No sé por qué debilidad de carácter, acaso por un rasgo caprichoso de una voluntad más bien incierta, adormilada y perezosa, casi siempre me llaman la atención y siento simpatía por los que renuncian, los que lo dejan estar, no exactamente obligados por las circunstancias adversas --como por ejemplo en el reciente caso de la señora Cifuentes-- sino por propia decisión, hasta cierto punto por hastío o por cansancio. Cuando no es signo de cobardía la renuncia es una forma de la elegancia, muy predicada antaño, por ejemplo en los poemas de “desprecio de corte y alabanza de aldea”. Por norma general nos gustan los luchadores, los perseverantes, los tenaces, los que no dan su brazo a torcer, los que porfían, los que cuando han sido tumbados en la lona se levantan y siguen el combate. Es el mito americano del comeback kid. Pero también el que renuncia a algo, un buen salario, un cargo, se diría que es porque por definición considera que está por encima de eso que otros anhelan y por lo que suspiran.

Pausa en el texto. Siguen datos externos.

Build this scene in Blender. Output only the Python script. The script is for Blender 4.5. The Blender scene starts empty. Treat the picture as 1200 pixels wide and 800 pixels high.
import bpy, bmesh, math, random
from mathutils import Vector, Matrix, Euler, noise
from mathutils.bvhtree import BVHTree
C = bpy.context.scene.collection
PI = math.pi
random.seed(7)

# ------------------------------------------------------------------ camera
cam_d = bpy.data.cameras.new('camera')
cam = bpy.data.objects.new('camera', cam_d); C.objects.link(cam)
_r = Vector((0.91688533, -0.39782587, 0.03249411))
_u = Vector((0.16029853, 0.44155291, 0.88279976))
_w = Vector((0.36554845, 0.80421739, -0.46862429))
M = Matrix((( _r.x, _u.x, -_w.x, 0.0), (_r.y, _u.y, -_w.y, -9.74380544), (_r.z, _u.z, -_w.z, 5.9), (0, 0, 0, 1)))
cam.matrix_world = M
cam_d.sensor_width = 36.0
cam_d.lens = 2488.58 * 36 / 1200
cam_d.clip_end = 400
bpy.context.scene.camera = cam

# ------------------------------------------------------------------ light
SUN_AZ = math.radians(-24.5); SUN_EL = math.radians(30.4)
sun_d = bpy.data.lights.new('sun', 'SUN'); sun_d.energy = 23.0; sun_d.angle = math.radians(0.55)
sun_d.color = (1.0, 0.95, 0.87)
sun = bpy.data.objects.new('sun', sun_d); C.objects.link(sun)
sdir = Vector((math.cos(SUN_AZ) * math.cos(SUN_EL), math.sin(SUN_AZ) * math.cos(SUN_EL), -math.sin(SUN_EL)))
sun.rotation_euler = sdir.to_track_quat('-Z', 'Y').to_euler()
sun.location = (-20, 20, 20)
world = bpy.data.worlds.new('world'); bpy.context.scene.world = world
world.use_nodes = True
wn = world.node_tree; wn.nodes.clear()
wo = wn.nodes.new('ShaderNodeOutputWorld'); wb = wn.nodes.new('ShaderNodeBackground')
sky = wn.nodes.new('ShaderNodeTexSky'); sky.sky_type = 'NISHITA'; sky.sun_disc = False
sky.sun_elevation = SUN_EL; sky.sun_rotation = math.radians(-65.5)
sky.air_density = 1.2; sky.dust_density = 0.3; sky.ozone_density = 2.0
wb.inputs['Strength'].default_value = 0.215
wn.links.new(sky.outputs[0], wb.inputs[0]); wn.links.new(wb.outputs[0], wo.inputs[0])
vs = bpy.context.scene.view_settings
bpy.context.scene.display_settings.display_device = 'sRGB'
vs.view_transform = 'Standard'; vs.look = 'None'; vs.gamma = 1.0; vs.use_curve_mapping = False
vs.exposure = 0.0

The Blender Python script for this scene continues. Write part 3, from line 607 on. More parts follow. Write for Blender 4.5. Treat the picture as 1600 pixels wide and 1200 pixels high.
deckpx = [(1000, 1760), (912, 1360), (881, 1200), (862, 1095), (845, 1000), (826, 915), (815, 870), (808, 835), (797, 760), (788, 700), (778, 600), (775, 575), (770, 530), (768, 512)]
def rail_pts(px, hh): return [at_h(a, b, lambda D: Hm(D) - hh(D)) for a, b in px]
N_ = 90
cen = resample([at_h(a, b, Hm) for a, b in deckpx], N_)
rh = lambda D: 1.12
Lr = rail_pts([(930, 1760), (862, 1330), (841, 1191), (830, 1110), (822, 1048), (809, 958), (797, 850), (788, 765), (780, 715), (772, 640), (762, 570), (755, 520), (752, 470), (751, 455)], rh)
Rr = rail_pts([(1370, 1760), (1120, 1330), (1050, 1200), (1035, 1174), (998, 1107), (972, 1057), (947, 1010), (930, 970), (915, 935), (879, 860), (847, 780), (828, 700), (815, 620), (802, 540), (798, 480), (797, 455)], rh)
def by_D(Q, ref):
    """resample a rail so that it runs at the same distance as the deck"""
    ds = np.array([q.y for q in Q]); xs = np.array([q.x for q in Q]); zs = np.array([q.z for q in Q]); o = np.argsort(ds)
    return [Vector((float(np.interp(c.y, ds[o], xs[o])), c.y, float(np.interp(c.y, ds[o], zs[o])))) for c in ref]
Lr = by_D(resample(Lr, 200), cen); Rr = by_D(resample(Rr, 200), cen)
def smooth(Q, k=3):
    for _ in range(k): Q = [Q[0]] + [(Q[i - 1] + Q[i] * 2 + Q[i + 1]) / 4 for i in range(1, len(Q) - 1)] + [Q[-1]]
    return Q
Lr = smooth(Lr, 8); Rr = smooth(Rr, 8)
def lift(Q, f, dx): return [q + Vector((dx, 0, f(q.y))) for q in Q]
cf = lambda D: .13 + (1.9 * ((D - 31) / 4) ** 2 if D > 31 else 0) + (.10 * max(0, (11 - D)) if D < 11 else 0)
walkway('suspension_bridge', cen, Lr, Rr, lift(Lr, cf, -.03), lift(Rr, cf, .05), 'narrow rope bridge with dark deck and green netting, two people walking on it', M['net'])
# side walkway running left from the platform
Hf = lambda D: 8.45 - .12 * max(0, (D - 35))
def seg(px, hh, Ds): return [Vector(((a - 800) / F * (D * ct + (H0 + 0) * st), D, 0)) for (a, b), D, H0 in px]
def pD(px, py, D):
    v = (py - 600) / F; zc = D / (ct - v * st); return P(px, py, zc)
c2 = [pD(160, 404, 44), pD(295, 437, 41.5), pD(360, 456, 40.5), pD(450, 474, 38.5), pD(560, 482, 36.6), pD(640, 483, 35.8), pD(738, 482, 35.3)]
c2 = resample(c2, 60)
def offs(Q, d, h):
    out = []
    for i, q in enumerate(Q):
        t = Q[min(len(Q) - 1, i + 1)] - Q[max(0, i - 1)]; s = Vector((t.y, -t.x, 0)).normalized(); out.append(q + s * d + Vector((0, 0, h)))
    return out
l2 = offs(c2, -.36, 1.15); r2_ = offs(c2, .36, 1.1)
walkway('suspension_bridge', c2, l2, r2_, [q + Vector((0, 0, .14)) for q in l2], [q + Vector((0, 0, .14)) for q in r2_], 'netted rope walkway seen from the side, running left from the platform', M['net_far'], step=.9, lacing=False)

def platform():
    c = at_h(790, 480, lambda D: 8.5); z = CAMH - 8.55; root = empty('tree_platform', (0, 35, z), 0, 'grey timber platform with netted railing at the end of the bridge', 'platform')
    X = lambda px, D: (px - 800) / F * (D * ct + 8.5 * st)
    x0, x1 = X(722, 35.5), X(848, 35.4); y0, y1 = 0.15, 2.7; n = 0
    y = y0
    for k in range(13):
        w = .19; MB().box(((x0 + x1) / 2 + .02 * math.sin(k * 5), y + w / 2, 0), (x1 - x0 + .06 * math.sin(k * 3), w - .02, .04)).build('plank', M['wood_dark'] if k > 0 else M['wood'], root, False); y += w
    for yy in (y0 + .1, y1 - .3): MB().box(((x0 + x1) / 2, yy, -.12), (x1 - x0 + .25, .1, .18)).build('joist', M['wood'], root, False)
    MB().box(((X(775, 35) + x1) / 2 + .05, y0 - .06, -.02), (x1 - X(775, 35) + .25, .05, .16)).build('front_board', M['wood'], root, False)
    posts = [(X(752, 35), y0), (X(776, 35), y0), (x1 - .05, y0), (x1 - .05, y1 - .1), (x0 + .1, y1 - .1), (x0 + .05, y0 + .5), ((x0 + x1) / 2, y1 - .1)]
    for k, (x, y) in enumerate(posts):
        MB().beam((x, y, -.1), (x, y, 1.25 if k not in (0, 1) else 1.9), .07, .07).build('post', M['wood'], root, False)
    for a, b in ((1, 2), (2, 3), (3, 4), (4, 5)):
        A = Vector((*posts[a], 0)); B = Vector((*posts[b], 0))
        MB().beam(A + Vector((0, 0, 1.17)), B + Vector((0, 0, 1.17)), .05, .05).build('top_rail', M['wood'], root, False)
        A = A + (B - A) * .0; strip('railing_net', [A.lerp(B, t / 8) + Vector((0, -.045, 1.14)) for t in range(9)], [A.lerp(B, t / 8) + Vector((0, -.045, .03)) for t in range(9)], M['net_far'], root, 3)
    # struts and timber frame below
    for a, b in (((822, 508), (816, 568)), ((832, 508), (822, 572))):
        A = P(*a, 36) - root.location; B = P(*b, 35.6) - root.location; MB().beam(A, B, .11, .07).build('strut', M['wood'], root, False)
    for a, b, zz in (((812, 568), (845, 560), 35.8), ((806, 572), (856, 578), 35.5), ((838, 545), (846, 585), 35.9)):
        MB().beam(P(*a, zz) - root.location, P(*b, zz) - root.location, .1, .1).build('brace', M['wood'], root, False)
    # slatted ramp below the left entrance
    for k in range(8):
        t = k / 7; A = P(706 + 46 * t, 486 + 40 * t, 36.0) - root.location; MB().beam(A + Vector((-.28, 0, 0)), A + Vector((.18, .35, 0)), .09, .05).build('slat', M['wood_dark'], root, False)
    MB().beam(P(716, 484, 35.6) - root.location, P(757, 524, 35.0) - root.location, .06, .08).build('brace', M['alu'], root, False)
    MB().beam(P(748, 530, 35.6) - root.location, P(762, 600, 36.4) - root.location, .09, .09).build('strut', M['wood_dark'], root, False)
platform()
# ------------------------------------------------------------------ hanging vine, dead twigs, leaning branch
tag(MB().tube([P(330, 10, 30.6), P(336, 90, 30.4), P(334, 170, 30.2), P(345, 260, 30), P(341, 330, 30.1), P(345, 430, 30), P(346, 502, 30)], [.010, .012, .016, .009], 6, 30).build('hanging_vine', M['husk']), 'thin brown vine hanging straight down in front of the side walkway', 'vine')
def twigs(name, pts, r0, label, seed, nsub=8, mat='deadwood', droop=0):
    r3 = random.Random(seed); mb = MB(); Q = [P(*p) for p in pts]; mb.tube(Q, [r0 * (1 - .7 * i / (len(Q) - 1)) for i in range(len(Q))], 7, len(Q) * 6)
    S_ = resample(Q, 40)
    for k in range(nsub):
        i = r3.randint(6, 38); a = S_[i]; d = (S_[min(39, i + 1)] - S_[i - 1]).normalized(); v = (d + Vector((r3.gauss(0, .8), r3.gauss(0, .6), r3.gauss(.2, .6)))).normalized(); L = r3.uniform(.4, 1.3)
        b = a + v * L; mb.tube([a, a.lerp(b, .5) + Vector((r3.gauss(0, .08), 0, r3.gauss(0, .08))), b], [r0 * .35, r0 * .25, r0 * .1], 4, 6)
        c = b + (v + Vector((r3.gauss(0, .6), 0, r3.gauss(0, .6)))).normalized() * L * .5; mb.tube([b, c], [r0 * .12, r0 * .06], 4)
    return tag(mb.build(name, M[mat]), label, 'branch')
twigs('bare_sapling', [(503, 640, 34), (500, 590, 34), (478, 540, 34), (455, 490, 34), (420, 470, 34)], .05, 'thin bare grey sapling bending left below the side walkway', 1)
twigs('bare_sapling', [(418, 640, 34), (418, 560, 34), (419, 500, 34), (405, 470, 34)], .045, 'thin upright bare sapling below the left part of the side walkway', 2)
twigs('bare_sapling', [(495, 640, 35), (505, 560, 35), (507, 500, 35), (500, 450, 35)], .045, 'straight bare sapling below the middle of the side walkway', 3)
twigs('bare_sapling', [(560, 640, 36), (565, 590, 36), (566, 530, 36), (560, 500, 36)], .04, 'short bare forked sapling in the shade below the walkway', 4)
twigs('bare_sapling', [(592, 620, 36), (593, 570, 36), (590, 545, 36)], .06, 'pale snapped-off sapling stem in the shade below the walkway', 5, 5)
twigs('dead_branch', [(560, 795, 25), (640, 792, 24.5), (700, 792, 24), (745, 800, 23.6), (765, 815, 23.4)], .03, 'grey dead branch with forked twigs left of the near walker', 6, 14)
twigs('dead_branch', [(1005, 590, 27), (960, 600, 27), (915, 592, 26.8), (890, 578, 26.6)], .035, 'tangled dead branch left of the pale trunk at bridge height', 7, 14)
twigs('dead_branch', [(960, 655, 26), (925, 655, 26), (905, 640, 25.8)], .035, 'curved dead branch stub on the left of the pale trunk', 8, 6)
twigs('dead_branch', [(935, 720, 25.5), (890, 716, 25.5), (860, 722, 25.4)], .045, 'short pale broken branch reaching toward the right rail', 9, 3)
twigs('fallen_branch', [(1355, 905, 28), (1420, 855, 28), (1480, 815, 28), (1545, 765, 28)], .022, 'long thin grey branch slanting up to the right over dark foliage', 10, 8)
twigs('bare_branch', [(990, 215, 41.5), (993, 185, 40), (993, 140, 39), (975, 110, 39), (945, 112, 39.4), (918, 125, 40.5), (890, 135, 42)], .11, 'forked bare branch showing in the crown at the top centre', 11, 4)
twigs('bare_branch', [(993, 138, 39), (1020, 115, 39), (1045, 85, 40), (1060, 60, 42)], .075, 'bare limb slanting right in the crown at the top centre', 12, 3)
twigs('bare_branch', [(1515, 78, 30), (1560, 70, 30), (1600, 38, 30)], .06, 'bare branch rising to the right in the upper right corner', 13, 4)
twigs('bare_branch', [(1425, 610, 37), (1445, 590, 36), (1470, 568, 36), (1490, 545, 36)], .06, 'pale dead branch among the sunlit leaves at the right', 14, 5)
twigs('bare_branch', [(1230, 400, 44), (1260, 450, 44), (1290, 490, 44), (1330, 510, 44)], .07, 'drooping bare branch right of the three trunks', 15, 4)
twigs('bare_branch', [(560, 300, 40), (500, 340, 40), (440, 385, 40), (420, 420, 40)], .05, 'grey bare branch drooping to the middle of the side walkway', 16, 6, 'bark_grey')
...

Abrigo la sospecha, casi la certidumbre, de que la vida política tiene aspectos extremadamente desagradables y exigencias incordiantes en grado sumo, en parte o en todo compensadas, eso sí, por muchas prebendas en forma de dinero, relaciones y poder. Para algunos, como vengo diciendo, esas ventajas no son lo bastante suculentas o apetecibles, y entonces van y renuncian. “Ahí os quedáis, ya me buscaré la vida”. Es el caso, estos días, de la que fue la poderosa vicepresidenta del Gobierno, Soraya Sáenz de Santamaría. Ha sido una parlamentaria contundente, demoledora cuando estaba en la oposición y también temible en el Gobierno. Como brazo derecho del presidente Mariano Rajoy hizo bien muchas cosas, mal unas pocas. Por su excelencia le detestaban muchos mediocres. No pudo recabar bastantes apoyos para dirigir su partido, el PP, así que se retira de la cosa pública --por cierto, sin que nadie le haya podido reprochar cosas feas--.

Aunque a un nivel de importancia política muy inferior, Xavier Domènech, hombre inteligente, estructurado, muy plausible y educado (lo cual es decir mucho), también se retira de la política activa sin que lo saquen, porque no ha logrado imponer tal como quería sus tesis y a su gente entre la extrema izquierda donde militaba o milita. Me caía simpático a pesar de aquel beso tan, pero que tan desagradable que se dio con Pablo Iglesias en el Parlamento y que yo casi le he perdonado ya. Es cierto que no logró una visibilidad rotunda; pero eso quizá habla de que es un tipo matizado.

El caso es que el preciso momento en el que nos enteramos de que Soraya Sáenz de Santamaría y Xavier Domènech colgaban las pistolas fue el momento en que pensamos que son precisamente ellos quienes deberían, si no gobernar España, por lo menos ser objeto de muchas meditaciones y exégesis, de muchos artículos ponderando su renuncia y el sentido de lo que se pierde, o no, con la retirada de dos personas así. No creo que se escriban muchos. Somos más partidarios de “el muerto al hoyo y el vivo al bollo”, a menudo preferimos los muñecos de las fallas ardiendo en el petardeo de los fuegos artificiales.